Now redo the limit in #1!

 

[Professor Awesome]

ok, what do I do with that?

 

[Professor Awesome]

i know that i have to learn this stuff on my own, but i got all of the other ones right except these 3 and pka I don't know what to do after that

 

[pka]

\(\displaystyle {{\rm{lim}}}\limits_{x \to \infty } \frac{{\sqrt {\left( {7/x^4 } \right) + 2} }}{{\left( {3/x + 1} \right)}} = \sqrt 2\)

 

[Professor Awesome]

thanks, but how did you get a 2 out of that mess?
and if you could just explain how to do the other two. you don't have to give an answer

 

[Professor Awesome]

oh shoot!!!!!!! the limit is approaching NEGATIVE INFINITY!!!!!!!!!!! SORRY

 

[Professor Awesome]

THESE ARE THE REAL QUESTIONS


1) \(\displaystyle lim_x\rightarrow-\infty\) \(\displaystyle \frac {\sqrt{7+2x^4}} {3x+x^2}\)

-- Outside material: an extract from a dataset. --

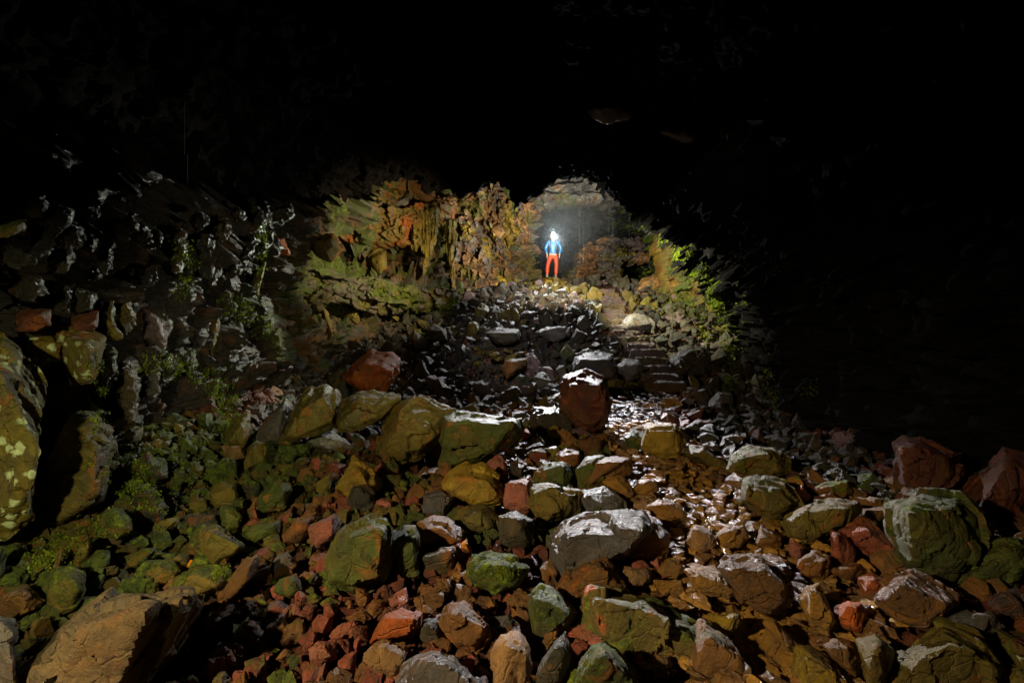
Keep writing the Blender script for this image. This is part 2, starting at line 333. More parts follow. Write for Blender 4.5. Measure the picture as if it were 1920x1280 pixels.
R('F','dry','dark',.3,None,'dark block beneath the rust streaked boulder',[(1230,330),(1300,290),(1480,260),(1500,350),(1460,450),(1280,460)])
R('E','dry','dark',.4,None,'dim green boulder below the pink block',[(1300,980),(1400,960),(1490,1010),(1500,1130),(1420,1170),(1310,1120)])
R('E','dry','olive',.35,None,'olive boulder in the shade of the ochre one',[(1060,1000),(1120,930),(1240,920),(1300,980),(1290,1060),(1150,1080)])
R('F','damp','green',.95,None,'vivid moss topped boulder in the lower middle',[(1600,440),(1640,330),(1760,300),(1920,330),(2040,420),(1960,560),(1800,600),(1640,520)],[(1700,380),(1900,400)])
R('F','damp','rust',.1,None,'wide rust brown block in the red scree',[(860,980),(930,860),(960,770),(1080,720),(1230,760),(1220,900),(1150,925),(1000,930)],[(980,800),(1200,800)])
R('F','wet','grey',.55,'=1.98','green and white domed boulder on the bottom edge',[(1050,1330),(1130,1150),(1220,1080),(1360,1060),(1480,1080),(1560,1150),(1700,1320),(1500,1400),(1200,1400)],[(1300,1110),(1440,1150)])
R('F','damp','dark',.2,None,'dark grey upright rock right of the rust block',[(1230,880),(1260,820),(1370,780),(1400,900),(1360,1010),(1240,950)])
R('F','damp','brown',.45,None,'moss edged brown boulder left of the white capped rock',[(1395,830),(1430,720),(1560,660),(1580,740),(1750,850),(1740,950),(1640,1040),(1500,1000)],[(1480,760),(1560,860),(1700,880)])
R('F','damp','sand',.0,None,'sandy slab at the bottom of the red scree',[(830,1050),(960,960),(1120,970),(1130,1060),(1060,1160),(1060,1220),(900,1240),(800,1180)])
R('F','damp','pink',0,None,'pinkish brown rock beside the sandy slab',[(400,1030),(470,970),(600,980),(590,1090),(500,1150),(410,1110)])
R('F','damp','red',0,None,'salmon red rock with orange top edge',[(420,830),(470,770),(580,770),(560,870),(500,930),(430,880)])
R('F','damp','purple',0,None,'mauve rock at the upper left of the scree',[(80,760),(110,680),(190,660),(240,700),(160,780)])
R('F','damp','brown',0,None,'drab brown rock at the left of the scree',[(70,870),(190,790),(240,850),(180,940),(80,920)])
R('F','damp','pink',0,None,'pointed pink rock in the scree',[(250,760),(280,690),(340,670),(360,780),(280,790)])
R('F','damp','red',0,None,'upright red rock left of the sandy slab',[(610,950),(690,960),(710,1080),(620,1060)])
R('F','damp','red',0,None,'square red stone near the bottom edge',[(340,1150),(370,1120),(455,1140),(430,1230),(380,1240)],name='stone',cat='stone')
R('F','damp','brown',.1,None,'curled brown rock under the sloping boulder',[(750,570),(830,580),(860,640),(800,720),(750,660)])
R('F','damp','brown',0,None,'tan rock above the wide rust block',[(830,740),(880,660),(960,660),(970,720),(870,790)])
R('F','wet','pink',0,None,'shiny salmon wedge above the rust block',[(990,650),(1120,570),(1150,670),(1100,720),(990,720)])
R('F','damp','brown',0,None,'six sided brown rock in the scree',[(690,790),(790,730),(840,790),(800,850),(710,830)])
R('F','dry','maroon',0,None,'dark maroon rock left of the rust block',[(720,860),(830,850),(840,960),(740,990)])
R('F','damp','grey',.3,None,'slate grey rock with a pale upper edge',[(120,430),(150,330),(230,300),(310,390),(250,450)])
R('F','damp','purple',0,None,'mauve brown block left of the sloping boulder',[(400,380),(430,320),(540,310),(540,370),(460,400)])
R('F','dry','green',.5,None,'mossy dark rock above the red scree',[(130,600),(180,500),(300,460),(330,600),(260,640)])
R('G','wet','grey',.25,None,'great pale topped boulder beside the wet path',[(390,180),(470,80),(650,10),(1030,0),(1100,110),(1080,170),(900,330),(800,340),(640,400),(470,460),(400,350)],[(500,170),(780,190),(1040,150)])
R('G','wet','gold',.05,None,'mud coated boulder at the right of the pale topped one',[(900,240),(1060,60),(1130,60),(1250,170),(1250,300),(1180,360),(1060,345),(920,335)])
R('G','damp','brown',.45,None,'half mossy boulder with a russet end',[(440,580),(500,480),(650,370),(780,325),(850,420),(940,560),(900,600),(680,590),(590,640),(500,660)],[(680,420),(800,450),(560,560)])
R('G','wet','green',.7,None,'mossy boulder with a white wet cap',[(215,700),(240,610),(300,550),(400,600),(500,690),(540,760),(480,860),(360,920),(260,890)],[(280,650),(450,710)])
R('G','damp','green',.8,'=1.95','rounded mossy boulder on the bottom edge',[(520,1330),(610,1110),(700,1010),(780,990),(860,1040),(960,1150),(1030,1330),(780,1420)])
R('G','dry','dark',.5,'=2.0','shadowed mossy wedge left of the rounded mossy boulder',[(230,1330),(300,1100),(400,960),(480,900),(510,1000),(500,1140),(420,1330)])
R('G','damp','sand',.25,'=2.02','pinkish grey boulder standing at the bottom centre',[(-60,1050),(0,920),(130,920),(200,1010),(235,1150),(210,1330),(-60,1330)])
R('G','damp','brown',0,None,'heart shaped brown rock below the pale topped boulder',[(290,420),(370,340),(440,450),(370,530),(310,500)])
R('G','wet','gold',0,None,'brilliantly gleaming rock in the middle of the path',[(1160,450),(1250,350),(1330,350),(1380,430),(1300,490),(1180,490)])
R('G','wet','gold',0,None,'low wet step of rock across the path',[(1140,510),(1350,510),(1370,610),(1220,620)])
R('G','wet','gold',0,None,'long wet brown rock on the right of the path',[(1400,440),(1600,400),(1700,500),(1780,610),(1690,650),(1500,600),(1440,540)],[(1440,480),(1660,520)])
R('G','wet','sand',0,None,'sparkling rock at the bend of the path',[(1380,230),(1450,100),(1540,120),(1620,200),(1600,270),(1450,290)])
R('G','wet','gold',0,None,'wet lump right of the sparkling rock',[(1600,180),(1680,100),(1820,110),(1850,200),(1780,260),(1640,260)])
R('G','wet','sand',.05,None,'cracked tan rock behind the mossy orange boulder',[(860,440),(930,410),(1120,420),(1120,500),(1040,560),(960,580),(920,510)])
R('G','wet','ochre',0,None,'muddy yellow slab at the corner of the path',[(1550,760),(1780,750),(1810,830),(1750,900),(1620,860)])
R('G','wet','brown',.2,None,'broad dark brown slab right of the path',[(1630,420),(1720,340),(1930,330),(2060,420),(2160,560),(2130,700),(1980,760),(1800,640)],[(1720,420),(1980,450),(1900,600)])
R('G','wet','grey',0,None,'small grey white cap left of the mossy wet rock',[(-60,790),(50,760),(120,830),(60,900),(-30,890)],name='stone',cat='stone')
R('H','damp','red',0,None,'tilted brick red slab on the right',[(665,130),(800,45),(850,80),(1000,190),(1040,260),(930,320),(880,310),(720,200)],[(740,140),(830,120),(960,270)])
R('H','dry','red',0,None,'brick red rock left of the tilted slab',[(590,130),(680,160),(750,260),(740,350),(640,370),(590,330)])
R('H','damp','brown',.1,None,'rounded brown rock below the brick red rock',[(370,340),(470,265),(570,310),(580,370),(540,460),(380,450)])
R('H','dry','brown',.1,None,'flat drab block under the brick red rock',[(600,400),(700,350),(760,350),(830,420),(700,480)])
R('H','wet','rust',0,None,'red orange rock with a shining top',[(775,460),(850,425),(960,460),(960,520),(880,580),(800,600)])
R('H','damp','rust',0,None,'knobbly orange brown rock',[(620,660),(690,620),(790,630),(820,720),(780,810),(690,800),(630,740)])
R('H','wet','brown',.05,None,'big glistening brown boulder on the right',[(910,600),(1000,550),(1010,450),(1160,400),(1300,470),(1470,570),(1450,650),(1350,690),(1260,800),(1120,750),(960,660)],[(1060,500),(1000,620),(1300,620)])
R('H','wet','gold',.1,None,'wet two toned wedge by the path edge',[(375,610),(410,530),(500,490),(560,600),(620,760),(560,800),(430,740)],[(460,540),(520,700)])
R('H','wet','ochre',0,'=2.15','large muddy gold slab on the bottom edge',[(360,930),(470,950),(600,1020),(750,1180),(760,1330),(380,1330),(320,1100)],[(400,1000),(560,1100)])
R('H','wet','gold',0,None,'long muddy plank shaped rock in the path',[(105,760),(180,730),(380,930),(310,970)])
R('H','damp','brown',.1,None,'grey brown rock right of the muddy gold slab',[(540,930),(620,880),(720,890),(790,1020),(760,1140),(620,1040)])
R('H','damp','olive',.35,None,'upright olive rock near the lower right',[(750,880),(900,870),(1000,950),(970,1100),(940,1230),(850,1230),(830,1020)])
R('H','dry','olive',.35,'=2.25','wide olive boulder at the lower right',[(1000,1200),(1060,1010),(1200,920),(1350,760),(1450,800),(1600,860),(1700,1000),(1810,1110),(1800,1330),(1000,1330)],[(1200,1000),(1400,900),(1560,960)])
R('H','wet','grey',.1,None,'speckled grey rock behind the wide olive boulder',[(1370,740),(1460,690),(1700,690),(1760,790),(1660,860),(1550,840),(1450,800)])
R('H','damp','purple',.1,None,'smooth greyish rock at the right edge',[(1690,640),(1720,580),(1860,520),(1960,620),(1920,720),(1760,700)])
R('p','dry','green',.55,1085,'huge round mossy boulder on the right',[(1672,945),(1730,925),(1800,930),(1850,985),(1835,1050),(1770,1085),(1700,1060),(1675,1000)])
R('p','dry','maroon',.1,'=4.2','huge dark red boulder at the right edge',[(1785,960),(1830,890),(1880,845),(1990,860),(1990,1020),(1900,1050),(1820,1020)])
R('S','damp','maroon',.3,'=4.7','tall square red black boulder by the right wall',[(1000,740),(1060,705),(1180,710),(1300,760),(1460,800),(1450,1000),(1300,1100),(1050,1120),(1010,900)],[(1050,780),(1120,760),(1330,830)])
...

i got \(\displaystyle +\infty\)

2) \(\displaystyle lim_x\rightarrow9^-\) \(\displaystyle \frac{9-x}{3-\sqrt{x}}\)

i got 6

3) \(\displaystyle lim_x\rightarrow-3^-\) \(\displaystyle \frac{-x}{x+3}\)

i have know idea how to do this one

 

[stapel]

i did show the answers that i got

An hour after I asked you to post them, yes.

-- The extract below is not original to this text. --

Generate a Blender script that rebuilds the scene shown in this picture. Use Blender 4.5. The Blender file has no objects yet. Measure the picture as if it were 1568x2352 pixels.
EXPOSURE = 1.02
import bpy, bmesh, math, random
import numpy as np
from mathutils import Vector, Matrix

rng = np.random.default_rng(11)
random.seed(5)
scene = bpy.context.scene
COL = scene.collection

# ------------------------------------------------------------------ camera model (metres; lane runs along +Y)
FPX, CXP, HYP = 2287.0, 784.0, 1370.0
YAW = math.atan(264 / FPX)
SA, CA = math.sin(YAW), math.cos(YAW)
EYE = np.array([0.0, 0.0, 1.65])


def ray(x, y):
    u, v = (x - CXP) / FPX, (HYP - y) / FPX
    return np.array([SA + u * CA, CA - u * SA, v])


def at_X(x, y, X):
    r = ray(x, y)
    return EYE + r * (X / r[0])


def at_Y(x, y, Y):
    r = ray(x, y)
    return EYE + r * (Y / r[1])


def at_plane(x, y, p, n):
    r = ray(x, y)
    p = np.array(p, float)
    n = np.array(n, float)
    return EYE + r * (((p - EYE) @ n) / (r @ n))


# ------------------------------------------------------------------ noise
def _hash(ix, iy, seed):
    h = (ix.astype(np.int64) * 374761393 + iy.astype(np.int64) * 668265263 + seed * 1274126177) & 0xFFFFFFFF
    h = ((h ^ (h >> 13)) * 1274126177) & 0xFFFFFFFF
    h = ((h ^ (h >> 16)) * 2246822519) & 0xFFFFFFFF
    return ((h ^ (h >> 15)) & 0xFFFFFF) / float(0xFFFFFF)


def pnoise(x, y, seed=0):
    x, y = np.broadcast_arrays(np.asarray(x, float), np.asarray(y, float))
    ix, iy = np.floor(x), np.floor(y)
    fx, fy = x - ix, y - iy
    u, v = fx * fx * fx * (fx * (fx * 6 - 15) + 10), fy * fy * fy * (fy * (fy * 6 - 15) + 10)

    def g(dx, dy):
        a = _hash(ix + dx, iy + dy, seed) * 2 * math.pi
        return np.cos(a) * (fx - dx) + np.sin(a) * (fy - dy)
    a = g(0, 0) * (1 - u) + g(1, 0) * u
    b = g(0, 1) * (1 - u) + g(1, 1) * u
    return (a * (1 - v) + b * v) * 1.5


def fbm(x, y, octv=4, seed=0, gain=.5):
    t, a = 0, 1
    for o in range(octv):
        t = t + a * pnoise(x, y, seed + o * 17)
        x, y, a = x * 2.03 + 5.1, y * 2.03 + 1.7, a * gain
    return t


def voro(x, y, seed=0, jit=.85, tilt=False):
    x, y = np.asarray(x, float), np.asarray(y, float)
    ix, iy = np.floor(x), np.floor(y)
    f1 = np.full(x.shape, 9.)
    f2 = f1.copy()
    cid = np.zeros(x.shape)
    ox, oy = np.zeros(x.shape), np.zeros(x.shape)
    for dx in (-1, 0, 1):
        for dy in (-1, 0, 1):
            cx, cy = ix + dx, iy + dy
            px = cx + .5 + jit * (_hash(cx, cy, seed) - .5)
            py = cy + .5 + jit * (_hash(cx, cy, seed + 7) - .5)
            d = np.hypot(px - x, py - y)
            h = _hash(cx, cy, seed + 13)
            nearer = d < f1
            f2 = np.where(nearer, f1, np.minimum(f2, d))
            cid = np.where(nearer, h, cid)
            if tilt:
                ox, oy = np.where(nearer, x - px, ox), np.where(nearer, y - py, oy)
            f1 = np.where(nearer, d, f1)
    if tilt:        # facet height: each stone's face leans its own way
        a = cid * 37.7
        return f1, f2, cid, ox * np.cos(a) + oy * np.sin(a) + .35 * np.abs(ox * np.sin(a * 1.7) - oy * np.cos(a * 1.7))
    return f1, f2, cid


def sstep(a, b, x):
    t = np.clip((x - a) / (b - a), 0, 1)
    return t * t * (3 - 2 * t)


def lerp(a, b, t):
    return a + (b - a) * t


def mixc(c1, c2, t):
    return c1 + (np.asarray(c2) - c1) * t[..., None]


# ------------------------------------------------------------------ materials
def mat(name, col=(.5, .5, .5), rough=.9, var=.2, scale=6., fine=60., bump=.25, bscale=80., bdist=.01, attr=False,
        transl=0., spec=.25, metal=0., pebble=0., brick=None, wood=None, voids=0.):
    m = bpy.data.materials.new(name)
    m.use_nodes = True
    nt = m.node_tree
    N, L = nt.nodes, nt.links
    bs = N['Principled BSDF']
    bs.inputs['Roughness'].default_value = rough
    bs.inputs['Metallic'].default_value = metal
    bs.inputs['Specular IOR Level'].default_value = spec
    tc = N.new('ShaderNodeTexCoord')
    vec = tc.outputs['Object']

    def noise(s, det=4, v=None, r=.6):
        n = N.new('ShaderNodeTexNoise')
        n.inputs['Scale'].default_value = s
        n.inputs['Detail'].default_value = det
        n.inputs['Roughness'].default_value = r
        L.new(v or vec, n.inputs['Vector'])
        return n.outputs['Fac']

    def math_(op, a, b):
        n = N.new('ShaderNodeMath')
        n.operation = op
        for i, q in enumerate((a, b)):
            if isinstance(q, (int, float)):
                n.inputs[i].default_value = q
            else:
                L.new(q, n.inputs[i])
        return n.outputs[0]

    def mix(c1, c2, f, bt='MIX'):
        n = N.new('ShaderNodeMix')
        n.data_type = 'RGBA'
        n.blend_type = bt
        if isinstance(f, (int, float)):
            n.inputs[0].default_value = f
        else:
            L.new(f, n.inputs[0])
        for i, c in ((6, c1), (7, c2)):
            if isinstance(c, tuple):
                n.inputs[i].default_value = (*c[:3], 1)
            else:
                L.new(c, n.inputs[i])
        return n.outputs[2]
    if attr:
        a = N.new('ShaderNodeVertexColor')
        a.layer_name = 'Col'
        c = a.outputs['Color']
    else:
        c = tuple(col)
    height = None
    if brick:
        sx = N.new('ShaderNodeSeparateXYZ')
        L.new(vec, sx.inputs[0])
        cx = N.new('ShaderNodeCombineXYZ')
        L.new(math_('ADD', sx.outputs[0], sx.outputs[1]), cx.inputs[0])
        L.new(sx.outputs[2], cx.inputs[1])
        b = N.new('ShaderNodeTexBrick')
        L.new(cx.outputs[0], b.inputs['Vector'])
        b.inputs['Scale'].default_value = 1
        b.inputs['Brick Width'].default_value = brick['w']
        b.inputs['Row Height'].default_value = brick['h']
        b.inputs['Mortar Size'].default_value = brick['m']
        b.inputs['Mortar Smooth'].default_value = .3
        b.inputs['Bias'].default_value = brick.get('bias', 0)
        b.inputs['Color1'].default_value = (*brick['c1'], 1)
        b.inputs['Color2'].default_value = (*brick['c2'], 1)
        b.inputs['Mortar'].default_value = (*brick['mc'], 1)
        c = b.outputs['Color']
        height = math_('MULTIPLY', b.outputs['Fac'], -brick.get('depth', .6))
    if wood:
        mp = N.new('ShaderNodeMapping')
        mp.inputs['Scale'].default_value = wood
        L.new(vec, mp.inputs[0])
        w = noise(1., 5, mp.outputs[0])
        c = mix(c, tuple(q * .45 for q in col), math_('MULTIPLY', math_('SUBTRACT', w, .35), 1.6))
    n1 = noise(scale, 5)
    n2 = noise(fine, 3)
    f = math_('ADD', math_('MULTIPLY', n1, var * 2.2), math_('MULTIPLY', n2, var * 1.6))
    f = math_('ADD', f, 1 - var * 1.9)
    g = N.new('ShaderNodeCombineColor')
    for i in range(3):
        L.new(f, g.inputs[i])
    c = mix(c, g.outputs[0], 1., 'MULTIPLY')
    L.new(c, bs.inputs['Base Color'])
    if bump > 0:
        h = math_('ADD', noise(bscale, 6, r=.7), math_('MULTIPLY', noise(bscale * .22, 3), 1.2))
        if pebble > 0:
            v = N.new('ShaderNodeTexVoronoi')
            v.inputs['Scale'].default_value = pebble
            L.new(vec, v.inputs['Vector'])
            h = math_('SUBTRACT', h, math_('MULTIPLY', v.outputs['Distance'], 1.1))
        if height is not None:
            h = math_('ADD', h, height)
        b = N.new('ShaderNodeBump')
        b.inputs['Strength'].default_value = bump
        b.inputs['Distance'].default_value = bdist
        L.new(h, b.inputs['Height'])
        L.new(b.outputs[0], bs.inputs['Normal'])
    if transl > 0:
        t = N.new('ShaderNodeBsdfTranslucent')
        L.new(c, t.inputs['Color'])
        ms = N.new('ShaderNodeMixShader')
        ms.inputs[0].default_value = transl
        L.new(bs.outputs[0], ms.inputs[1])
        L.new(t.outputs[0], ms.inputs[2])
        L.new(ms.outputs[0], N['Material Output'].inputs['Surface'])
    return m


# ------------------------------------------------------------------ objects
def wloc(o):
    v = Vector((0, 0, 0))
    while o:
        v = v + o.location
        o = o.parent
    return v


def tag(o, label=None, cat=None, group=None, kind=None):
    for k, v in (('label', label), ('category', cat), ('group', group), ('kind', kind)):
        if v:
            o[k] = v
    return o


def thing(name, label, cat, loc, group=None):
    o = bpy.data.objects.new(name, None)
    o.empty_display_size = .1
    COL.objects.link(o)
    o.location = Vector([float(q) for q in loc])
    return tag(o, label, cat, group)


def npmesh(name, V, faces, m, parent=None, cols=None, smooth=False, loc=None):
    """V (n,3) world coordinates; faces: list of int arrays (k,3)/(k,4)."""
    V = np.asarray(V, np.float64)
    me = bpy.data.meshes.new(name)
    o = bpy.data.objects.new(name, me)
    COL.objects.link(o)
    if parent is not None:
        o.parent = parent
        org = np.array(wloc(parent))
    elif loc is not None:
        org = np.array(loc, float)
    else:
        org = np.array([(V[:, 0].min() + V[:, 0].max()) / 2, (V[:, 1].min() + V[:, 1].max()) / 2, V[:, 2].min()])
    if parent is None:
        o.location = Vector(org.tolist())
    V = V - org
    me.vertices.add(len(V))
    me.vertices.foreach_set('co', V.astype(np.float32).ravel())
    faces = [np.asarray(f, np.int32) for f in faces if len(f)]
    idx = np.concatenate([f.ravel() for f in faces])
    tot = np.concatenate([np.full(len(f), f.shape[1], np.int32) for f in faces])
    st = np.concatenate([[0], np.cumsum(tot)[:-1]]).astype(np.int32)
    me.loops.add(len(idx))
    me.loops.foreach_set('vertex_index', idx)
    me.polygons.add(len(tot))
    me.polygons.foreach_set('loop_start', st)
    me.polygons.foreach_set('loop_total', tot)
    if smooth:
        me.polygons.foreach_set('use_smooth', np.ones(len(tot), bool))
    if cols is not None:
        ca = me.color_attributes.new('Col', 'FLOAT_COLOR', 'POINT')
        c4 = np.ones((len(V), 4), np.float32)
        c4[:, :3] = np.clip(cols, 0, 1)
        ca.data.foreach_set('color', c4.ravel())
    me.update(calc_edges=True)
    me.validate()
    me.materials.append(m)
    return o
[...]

In the future, please post replies as replies, not as edits to previous posts. This better maintains the comprehensibility of the overall thread.

Thank you for your consideration.

Eliz.

 

[soroban]

Re: I copied a problem wrong, so i still need help!!!! LIMIT

Hello, Professor Awesome!

\(\displaystyle 1)\;\;\L\lim_{x\rightarrow-\infty}\frac {\sqrt{7\,+\,2x^4}} {3x\,+\,x^2}\)

Divide top and bottom by \(\displaystyle x^2\).


The numerator is: .\(\displaystyle \L\frac{\sqrt{7\,+\,2x^4}}{x^2}\:=\:\frac{\sqrt{7\,+\,2x^4}}{\sqrt{x^4}}\:=\:\sqrt{\frac{7\,+\,2x^4}{x^4}}\:=\:\sqrt{\frac{7}{x^4}\,+\,\frac{2x^4}{x^4}}\:=\:\sqrt{\frac{7}{x^4}\,+\,2}\)


The denominator is: .\(\displaystyle \L\frac{3x\,+\,x^2}{x^2}\:=\:\frac{3x}{x^2}\,+\,\frac{x^2}{x^2}\:=\:\frac{3}{x}\,+\,1\)


The limit is: .\(\displaystyle \L\lim_{x\to\infty}\left(\frac{\sqrt{\frac{7}{x^4}\,+\,2}}{\frac{3}{x}\,+\,1}\right)\;=\;\frac{\sqrt{0\,+\,2}}{0\,+\,1}\;=\;\sqrt{2}\)


[Edit: pka's too fast for me ... again!]